*Problem description*
Transcribe every entry word for word, but skip the images.

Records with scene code
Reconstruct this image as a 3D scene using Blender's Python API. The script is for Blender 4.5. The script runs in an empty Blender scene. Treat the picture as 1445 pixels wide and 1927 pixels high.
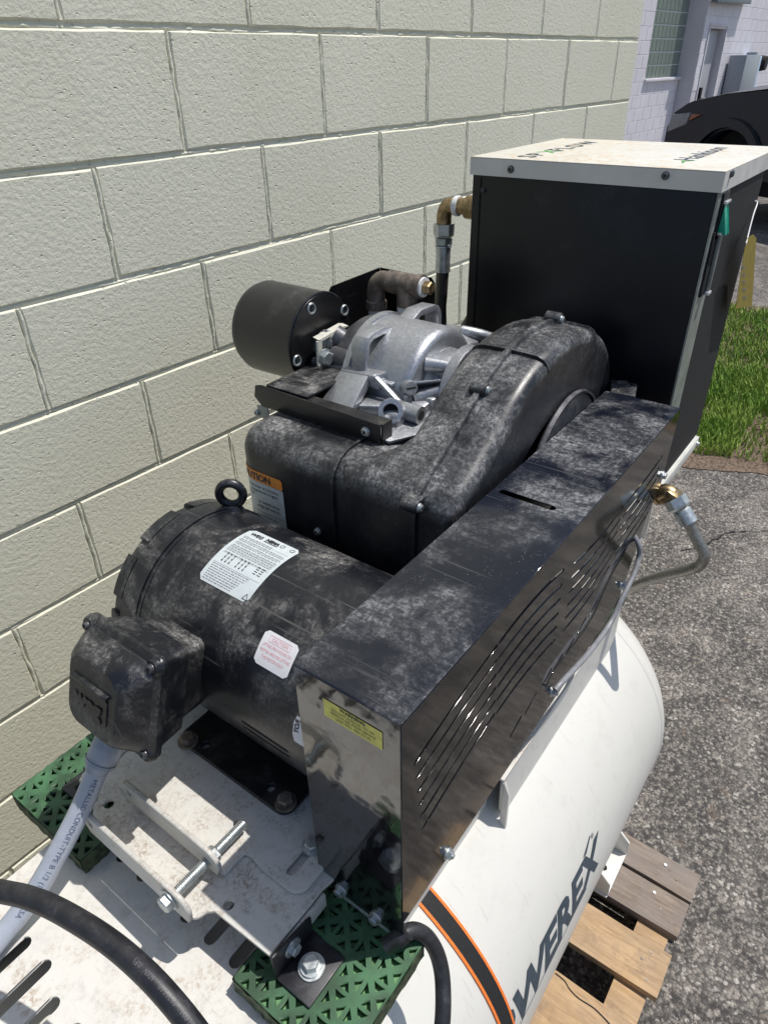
import bpy, bmesh, math, random
from math import sin, cos, pi, radians, sqrt, atan2
from mathutils import Vector, Matrix, Quaternion
random.seed(7)
S = bpy.context.scene
COL = S.collection

# ---------------------------------------------------------------- camera
CAM = Vector((0, 0, 1.79))
F = 1292.96; PX0, PY0 = 722.5, 963.5          # focal length and centre in photograph pixels
RIGHT = Vector((0.602640, -0.797725, -0.020786)); FWD = None
def cam_axes(yaw, pitch, roll):
    cy, sy, cp, sp, cr, sr = cos(yaw), sin(yaw), cos(pitch), sin(pitch), cos(roll), sin(roll)
    fwd = Vector((cy*cp, sy*cp, -sp)); right = Vector((sy, -cy, 0)); up = right.cross(fwd)
    return cr*right + sr*up, -sr*right + cr*up, fwd
YAW = radians(2.3)
RIGHT, UP, FWD = cam_axes(0.687174-YAW, 0.578022, -0.020788)
cd = bpy.data.cameras.new('camera'); cam = bpy.data.objects.new('camera', cd); COL.objects.link(cam)
cam.matrix_world = Matrix(((RIGHT.x, UP.x, -FWD.x, CAM.x), (RIGHT.y, UP.y, -FWD.y, CAM.y), (RIGHT.z, UP.z, -FWD.z, CAM.z), (0, 0, 0, 1)))
cd.sensor_fit = 'HORIZONTAL'; cd.sensor_width = 36; cd.lens = 36*F/1445; cd.clip_start = .02; cd.clip_end = 500
S.camera = cam
# ---------------------------------------------------------------- light
SUN = Vector((.30, -.275, 1)).normalized()
EL = math.asin(SUN.z); AZ = atan2(SUN.x, SUN.y)
w = bpy.data.worlds.new('World'); S.world = w; w.use_nodes = True
nt = w.node_tree; bg = nt.nodes['Background']; sk = nt.nodes.new('ShaderNodeTexSky')
sk.sky_type = 'NISHITA'; sk.sun_disc = False; sk.sun_elevation = EL; sk.sun_rotation = AZ
sk.altitude = 100; sk.air_density = 1; sk.dust_density = 1.2; sk.ozone_density = 1
nt.links.new(sk.outputs[0], bg.inputs[0]); bg.inputs[1].default_value = .13
sl = bpy.data.lights.new('sun', 'SUN'); sl.energy = 4.6; sl.angle = radians(.53); sl.color = (1, .965, .91)
so = bpy.data.objects.new('sun', sl); COL.objects.link(so); so.rotation_mode = 'QUATERNION'
so.rotation_quaternion = SUN.to_track_quat('Z', 'Y'); so.location = (2, -2, 8)
S.view_settings.view_transform = 'Standard'; S.view_settings.look = 'None'; S.view_settings.gamma = 1
S.view_settings.exposure = -.10; S.view_settings.use_curve_mapping = False
S.render.engine = 'CYCLES'
S.cycles.max_bounces = 6

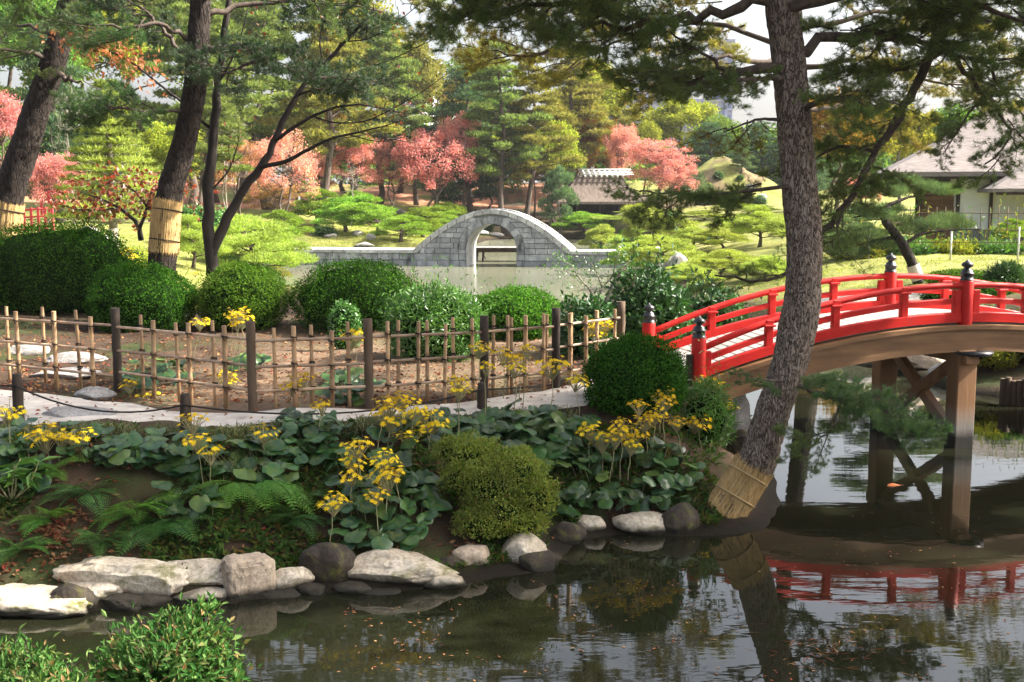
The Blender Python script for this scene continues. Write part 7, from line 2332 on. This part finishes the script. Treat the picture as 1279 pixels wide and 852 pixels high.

*Output*
Reconstruct this image as a 3D scene using Blender's Python API. The script is for Blender 4.5. The script runs in an empty Blender scene. Treat the picture as 1445 pixels wide and 1927 pixels high.
import bpy, bmesh, math, random
from math import sin, cos, pi, radians, sqrt, atan2
from mathutils import Vector, Matrix, Quaternion
random.seed(7)
S = bpy.context.scene
COL = S.collection

# ---------------------------------------------------------------- camera
CAM = Vector((0, 0, 1.79))
F = 1292.96; PX0, PY0 = 722.5, 963.5          # focal length and centre in photograph pixels
RIGHT = Vector((0.602640, -0.797725, -0.020786)); FWD = None
def cam_axes(yaw, pitch, roll):
    cy, sy, cp, sp, cr, sr = cos(yaw), sin(yaw), cos(pitch), sin(pitch), cos(roll), sin(roll)
    fwd = Vector((cy*cp, sy*cp, -sp)); right = Vector((sy, -cy, 0)); up = right.cross(fwd)
    return cr*right + sr*up, -sr*right + cr*up, fwd
YAW = radians(2.3)
RIGHT, UP, FWD = cam_axes(0.687174-YAW, 0.578022, -0.020788)
cd = bpy.data.cameras.new('camera'); cam = bpy.data.objects.new('camera', cd); COL.objects.link(cam)
cam.matrix_world = Matrix(((RIGHT.x, UP.x, -FWD.x, CAM.x), (RIGHT.y, UP.y, -FWD.y, CAM.y), (RIGHT.z, UP.z, -FWD.z, CAM.z), (0, 0, 0, 1)))
cd.sensor_fit = 'HORIZONTAL'; cd.sensor_width = 36; cd.lens = 36*F/1445; cd.clip_start = .02; cd.clip_end = 500
S.camera = cam
# ---------------------------------------------------------------- light
SUN = Vector((.30, -.275, 1)).normalized()
EL = math.asin(SUN.z); AZ = atan2(SUN.x, SUN.y)
w = bpy.data.worlds.new('World'); S.world = w; w.use_nodes = True
nt = w.node_tree; bg = nt.nodes['Background']; sk = nt.nodes.new('ShaderNodeTexSky')
sk.sky_type = 'NISHITA'; sk.sun_disc = False; sk.sun_elevation = EL; sk.sun_rotation = AZ
sk.altitude = 100; sk.air_density = 1; sk.dust_density = 1.2; sk.ozone_density = 1
nt.links.new(sk.outputs[0], bg.inputs[0]); bg.inputs[1].default_value = .13
sl = bpy.data.lights.new('sun', 'SUN'); sl.energy = 4.6; sl.angle = radians(.53); sl.color = (1, .965, .91)
so = bpy.data.objects.new('sun', sl); COL.objects.link(so); so.rotation_mode = 'QUATERNION'
so.rotation_quaternion = SUN.to_track_quat('Z', 'Y'); so.location = (2, -2, 8)
S.view_settings.view_transform = 'Standard'; S.view_settings.look = 'None'; S.view_settings.gamma = 1
S.view_settings.exposure = -.10; S.view_settings.use_curve_mapping = False
S.render.engine = 'CYCLES'
S.cycles.max_bounces = 6

The Blender Python script for this scene continues. Write part 7, from line 2332 on. This part finishes the script. Treat the picture as 1279 pixels wide and 852 pixels high.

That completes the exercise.